Nunca sé si es cuestión de ganas de vender artículos navideños, prisas por parte del cliente por dejar paso a la Navidad antes de tiempo o nostalgia de la anterior que pasó demasiado rápido. El caso es que cada año las fiestas navideñas parecen adelantarse, o mejor dicho, prolongarse en el tiempo uno o dos meses más de lo previsto.
Hace años, empezábamos a notar ese sabor navideño con las primeras nieves -que coincidían con las matanzas-, la decoración multicolor, la lotería y esas primeras tabletas de turrón que las tiendas incitaban a meternos de lleno en la Navidad aunque el calendario se empeñara en seguir su ritmo y hacernos esperar unas semanas más. No esperábamos más de dos o tres semanas hasta que por fin era Navidad.
Desde hace unos años, a primeros de octubre “empieza la Navidad”: las estanterías de las tiendas muestran cientos de variedades de dulces y turrones en todos los sabores, precios y formatos para que todo el mundo encuentre el suyo. Los carteles de las ofertas se empeñan en meternos prisa y hacernos creer que el producto se está terminando. Los escaparates comienzan a mostrar su lado más tierno enfundándose en lazos, paisajes nevados y situaciones que hacen recordar que la Navidad está entre nosotros.
Curiosamente, a mucha gente le ocurre que una especie de rechazo hacia estas fechas tan entrañables le empieza a “carcomer” el alma y hace que cada año sean más los que por una u otra razón “odien” estas fiestas. No es cuestión de tildar a nadie de raro, ni de quitarlas del calendario, pero tal vez alguna dosis menos de Navidad sean mejor el remedio para que sigamos teniendo ese cariño que se merece; una sobredosis de espíritu navideño contribuye al cansancio y las tan deseadas fiestas acabarán convirtiéndose en una ingrata obligación.
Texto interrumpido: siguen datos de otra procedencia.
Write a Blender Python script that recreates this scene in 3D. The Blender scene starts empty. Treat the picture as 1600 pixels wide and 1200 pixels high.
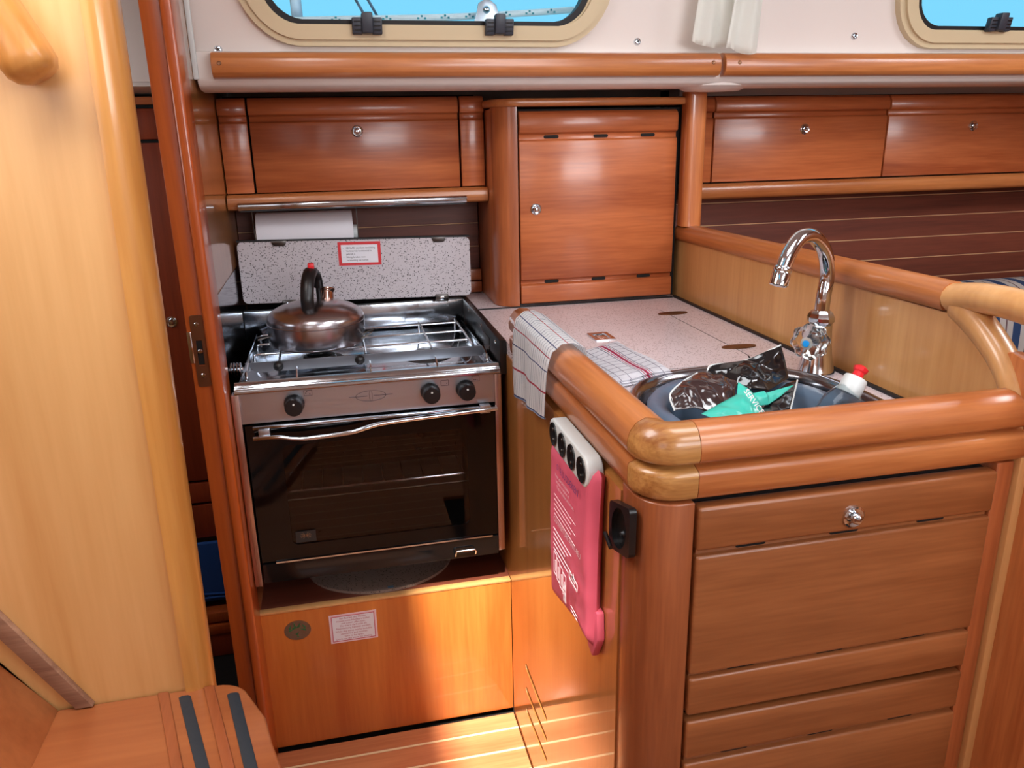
import bpy, bmesh, math, random
from mathutils import Vector, Matrix, noise
random.seed(4)
SC = bpy.context.scene
COL = SC.collection
R = math.radians

# ---------------------------------------------------------------- camera
yaw, pit, rol = R(12.50071177), R(17.59246993), R(-1.1134075)
fwd = Vector((math.sin(yaw)*math.cos(pit), math.cos(yaw)*math.cos(pit), -math.sin(pit)))
rt = Vector((math.cos(yaw), -math.sin(yaw), 0)); up = rt.cross(fwd)
r2 = rt*math.cos(rol)+up*math.sin(rol); u2 = -rt*math.sin(rol)+up*math.cos(rol)
cd = bpy.data.cameras.new('camera'); cam = bpy.data.objects.new('camera', cd); COL.objects.link(cam)
m = Matrix((r2, u2, -fwd)).transposed().to_4x4(); m.translation = Vector((0, 0, 1.25))
cam.matrix_world = m
cd.sensor_width = 36; cd.lens = 1234.17/1600*36; cd.clip_start = .02
SC.camera = cam

# ---------------------------------------------------------------- light
SC.view_settings.view_transform = 'Standard'; SC.view_settings.look = 'None'
SC.view_settings.gamma = 1; SC.view_settings.use_curve_mapping = False
SC.view_settings.exposure = -0.05
wd = bpy.data.worlds.new('sky'); SC.world = wd; wd.use_nodes = True
bg = wd.node_tree.nodes['Background']; bg.inputs[0].default_value = (.22, .68, .95, 1); bg.inputs[1].default_value = 1.1

def area(name, loc, tgt, sx, sy, power, col, spread=180):
    l = bpy.data.lights.new(name, 'AREA'); l.shape = 'RECTANGLE'; l.size = sx; l.size_y = sy
    l.energy = power; l.color = col; l.spread = R(spread)
    o = bpy.data.objects.new(name, l); COL.objects.link(o); o.location = loc
    o.rotation_euler = (Vector(tgt)-Vector(loc)).to_track_quat('-Z', 'Y').to_euler()
    return o
sl = bpy.data.lights.new('sun', 'SUN'); sl.energy = 13; sl.angle = R(2.5); sl.color = (1, .93, .8)
so = bpy.data.objects.new('sun', sl); COL.objects.link(so); so.location = (0, 0, 5)
SUN = Vector((.18, .9, -1.5)); so.rotation_euler = SUN.to_track_quat('-Z', 'Y').to_euler()
area('companionway_daylight', (-.55, .83, 1.80), (-.55, .95, .6), .85, .45, 17, (1, .97, .95))
area('worktop_fill', (.62, .72, 1.80), (.62, 1.0, 0), .45, .45, 6.5, (.94, .965, 1))  # added fill to brighten the worktop, no hatch is built above it
area('deck_hatch_daylight', (.9, -.1, 1.79), (.8, .6, 0), .55, .5, 9, (.94, .965, 1))
area('saloon_hatch_daylight', (1.75, .6, 1.79), (1.7, .8, 0), .5, .5, 13, (.94, .965, 1))
area('rear_fill', (-.85, -.9, 1.5), (-.2, 1.2, 1.2), .9, .7, 5, (.94, .97, 1))  # added fill behind the camera, gives the left bulkhead its cream sheen
area('frontal_fill', (.95, -.93, 1.5), (.75, 1.9, 1.2), 1.2, .35, 4.6, (.94, .96, 1), 85)  # added frontal fill for the lockers, spread narrowed to miss the left bulkhead
area('aft_cabin_fill', (-.75, 1.35, 1.3), (-.4, 1.9, .8), .3, .3, 2.0, (.9, .95, 1))  # added fill to lift the dark gap into the aft cabin

# ---------------------------------------------------------------- materials
def newmat(name):
    m = bpy.data.materials.new(name); m.use_nodes = True
    nt = m.node_tree; b = nt.nodes['Principled BSDF']
    return m, nt, b
def lin(c):
    return tuple(((v/255)/12.92 if v/255 <= .04045 else ((v/255+.055)/1.055)**2.4) for v in c)+(1,)
def plain(name, c, rough=.4, metal=0, coat=0, **k):
    m, nt, b = newmat(name)
    b.inputs['Base Color'].default_value = lin(c); b.inputs['Roughness'].default_value = rough
    b.inputs['Metallic'].default_value = metal; b.inputs['Coat Weight'].default_value = coat
    for kk, v in k.items(): b.inputs[kk.replace('_', ' ')].default_value = v
    # faint procedural mottling
    n = nt.nodes.new('ShaderNodeTexNoise'); n.inputs['Scale'].default_value = 60
    tc = nt.nodes.new('ShaderNodeTexCoord'); nt.links.new(tc.outputs['Object'], n.inputs['Vector'])
    mr = nt.nodes.new('ShaderNodeMapRange'); mr.inputs[3].default_value = max(0, rough-.05); mr.inputs[4].default_value = rough+.06
    nt.links.new(n.outputs[0], mr.inputs[0]); nt.links.new(mr.outputs[0], b.inputs['Roughness'])
    return m
def wood(name, dark, light, grain='x', rough=.35, coat=.5, crough=.08, freq=1.0, contrast=1.0, streak=None):
    m, nt, b = newmat(name); N = nt.nodes.new; L = nt.links.new
    tc = N('ShaderNodeTexCoord'); oi = N('ShaderNodeObjectInfo')
    mp = N('ShaderNodeMapping'); s = [26*freq]*3; s['xyz'.index(grain)] = 1.6*freq
    mp.inputs['Scale'].default_value = s
    vm = N('ShaderNodeVectorMath'); vm.operation = 'SCALE'; vm.inputs[0].default_value = (37, 51, 23)
    L(oi.outputs['Random'], vm.inputs['Scale']); L(vm.outputs[0], mp.inputs['Location'])
    L(tc.outputs['Object'], mp.inputs['Vector'])
    n1 = N('ShaderNodeTexNoise'); n1.inputs['Scale'].default_value = .55; n1.inputs['Detail'].default_value = 5; n1.inputs['Distortion'].default_value = .7
    L(mp.outputs[0], n1.inputs['Vector'])
    n2 = N('ShaderNodeTexNoise'); n2.inputs['Scale'].default_value = 7; n2.inputs['Detail'].default_value = 3
    L(mp.outputs[0], n2.inputs['Vector'])
    mx = N('ShaderNodeMix'); mx.inputs[0].default_value = .28
    L(n1.outputs[0], mx.inputs[2]); L(n2.outputs[0], mx.inputs[3])
    cr = N('ShaderNodeValToRGB'); w = .135/contrast
    cr.color_ramp.elements[0].position = .5-w; cr.color_ramp.elements[1].position = .5+w
    cr.color_ramp.elements[0].color = lin(dark); cr.color_ramp.elements[1].color = lin(light)
    L(mx.outputs[0], cr.inputs[0])
    hs = N('ShaderNodeHueSaturation')
    mr = N('ShaderNodeMapRange'); mr.inputs[3].default_value = .9; mr.inputs[4].default_value = 1.1
    L(oi.outputs['Random'], mr.inputs[0]); L(mr.outputs[0], hs.inputs['Value']); L(cr.outputs[0], hs.inputs['Color'])
    L(hs.outputs[0], b.inputs['Base Color'])
    b.inputs['Roughness'].default_value = rough; b.inputs['Coat Weight'].default_value = coat
    b.inputs['Coat Roughness'].default_value = crough
    bp = N('ShaderNodeBump'); bp.inputs['Strength'].default_value = .04; bp.inputs['Distance'].default_value = .001
    L(n2.outputs[0], bp.inputs['Height']); L(bp.outputs[0], b.inputs['Normal'])
    return m
def speckle(name, base, fleck, dens=.62, scale=230, rough=.3):
    m, nt, b = newmat(name); N = nt.nodes.new; L = nt.links.new
    tc = N('ShaderNodeTexCoord')
    v = N('ShaderNodeTexVoronoi'); v.inputs['Scale'].default_value = scale; L(tc.outputs['Object'], v.inputs['Vector'])
    n = N('ShaderNodeTexNoise'); n.inputs['Scale'].default_value = scale*1.3; n.inputs['Detail'].default_value = 2; L(tc.outputs['Object'], n.inputs['Vector'])
    sep = N('ShaderNodeSeparateColor'); L(v.outputs['Color'], sep.inputs[0])
    gt = N('ShaderNodeMath'); gt.operation = 'GREATER_THAN'; gt.inputs[1].default_value = dens; L(sep.outputs[0], gt.inputs[0])
    lt = N('ShaderNodeMath'); lt.operation = 'LESS_THAN'; lt.inputs[1].default_value = .42; L(v.outputs['Distance'], lt.inputs[0])
    g2 = N('ShaderNodeMath'); g2.operation = 'GREATER_THAN'; g2.inputs[1].default_value = .47; L(n.outputs[0], g2.inputs[0])
    m1 = N('ShaderNodeMath'); m1.operation = 'MULTIPLY'; L(gt.outputs[0], m1.inputs[0]); L(lt.outputs[0], m1.inputs[1])
    m2 = N('ShaderNodeMath'); m2.operation = 'MULTIPLY'; L(m1.outputs[0], m2.inputs[0]); L(g2.outputs[0], m2.inputs[1])
    mx = N('ShaderNodeMix'); mx.data_type = 'RGBA'; mx.inputs[6].default_value = lin(base); mx.inputs[7].default_value = lin(fleck)
    L(m2.outputs[0], mx.inputs[0]); L(mx.outputs[2], b.inputs['Base Color']); b.inputs['Roughness'].default_value = rough
    return m
def brushed(name, c, axis='x', rough=.28):
    m, nt, b = newmat(name); N = nt.nodes.new; L = nt.links.new
    b.inputs['Base Color'].default_value = lin(c); b.inputs['Metallic'].default_value = 1
    tc = N('ShaderNodeTexCoord'); mp = N('ShaderNodeMapping'); s = [900]*3; s['xyz'.index(axis)] = 12
    mp.inputs['Scale'].default_value = s; L(tc.outputs['Object'], mp.inputs['Vector'])
    n = N('ShaderNodeTexNoise'); n.inputs['Scale'].default_value = 1; L(mp.outputs[0], n.inputs['Vector'])
    mr = N('ShaderNodeMapRange'); mr.inputs[3].default_value = rough-.08; mr.inputs[4].default_value = rough+.12
    L(n.outputs[0], mr.inputs[0]); L(mr.outputs[0], b.inputs['Roughness'])
    return m
def check_cloth(name, base, lines):
    """woven tea towel: lines = (axis 0/1, period in uv, offset, half width, colour)"""
    m, nt, b = newmat(name); N = nt.nodes.new; L = nt.links.new
    uv = N('ShaderNodeUVMap'); sp = N('ShaderNodeSeparateXYZ'); L(uv.outputs[0], sp.inputs[0])
    cur = None
    for ax, per, off, hw, col in lines:
        a = N('ShaderNodeMath'); a.operation = 'SUBTRACT'; a.inputs[1].default_value = off; L(sp.outputs[ax], a.inputs[0])
        d = N('ShaderNodeMath'); d.operation = 'PINGPONG'; d.inputs[1].default_value = per/2; L(a.outputs[0], d.inputs[0])
        c = N('ShaderNodeMath'); c.operation = 'LESS_THAN'; c.inputs[1].default_value = hw; L(d.outputs[0], c.inputs[0])
        mx = N('ShaderNodeMix'); mx.data_type = 'RGBA'
        if cur is None: mx.inputs[6].default_value = lin(base)
        else: L(cur, mx.inputs[6])
        mx.inputs[7].default_value = lin(col); L(c.outputs[0], mx.inputs[0]); cur = mx.outputs[2]
    L(cur, b.inputs['Base Color']); b.inputs['Roughness'].default_value = .9
    n = N('ShaderNodeTexNoise'); n.inputs['Scale'].default_value = 700; tc = N('ShaderNodeTexCoord'); L(tc.outputs['Object'], n.inputs['Vector']); bp = N('ShaderNodeBump'); bp.inputs['Strength'].default_value = .12; bp.inputs['Distance'].default_value = .001
    L(n.outputs[0], bp.inputs['Height']); L(bp.outputs[0], b.inputs['Normal'])
    return m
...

No quisiera formar parte de ese –cada vez más extenso- grupo de los que dicen “odiar” la Navidad, pero tanto empacho de villancicos, turrones y decoración navideña en octubre, puede llevarme a sucumbir a la razón de los detractores que no se suben al carro del consumismo, ni de la estupidez enfundada en un saludo generalizado, acompañado de besos falsos y deseos inexistentes que la sociedad “obliga” a repartir.